Wikipedia obliges, as usual, and confirms that we need a wet hemp string, a kite, a key and a Leyden Jar

‘According to the 1767 Priestley account, Franklin realized the dangers of using conductive rods and instead used the conductivity of a wet hemp string attached to a kite. This allowed him to stay on the ground while his son assisted him to fly the kite from the shelter of a nearby shed. This enabled Franklin and his son to keep the silk string of the kite dry to insulate them while the hemp string to the kite was allowed to get wet in the rain to provide conductivity. A house key … was attached to the hemp string and connected to a Leyden Jara; a silk string was attached to this. … The kite was not struck by visible lightning; had it been, Franklin would almost certainly have been killed.
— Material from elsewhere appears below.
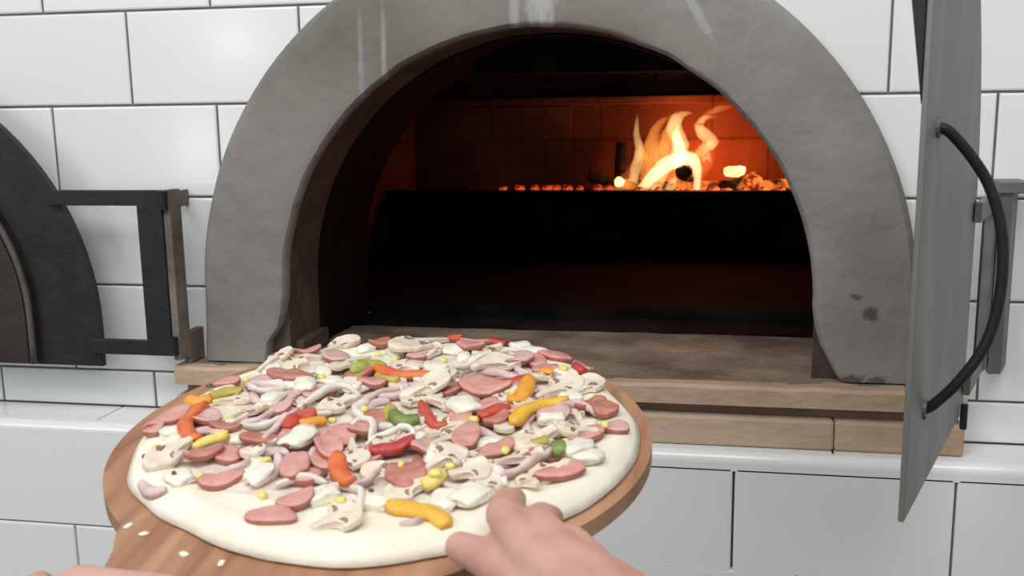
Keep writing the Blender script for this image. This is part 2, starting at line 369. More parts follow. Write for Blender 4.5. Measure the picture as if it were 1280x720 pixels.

However, Franklin did notice that loose threads of the kite string were repelling each other and deduced that the Leyden jar was being charged. He moved his hand near the key and observed an electric spark, proving the electric nature of lightning.

It is in hunting for these ‘four components’ that we realize what a masterful compilation this is. KITE and STRING give us ten letters and we extend them with twelve more, LEYDEN JAR and KEY, but wonder how we can find a ‘related 6-letter word’ that can be ‘traced twice, starting from the same cell’ and then in a metaphoric flash of lightning, we see that STRIKE goes up through the kite and down the STRIng and into the KEy.

We do our sketch of the thematic outcome but Shark hasn’t finished yet. We still neeed to drop letters to the ground, producing ELECTRICITY and retaining real words. Brilliant indeed!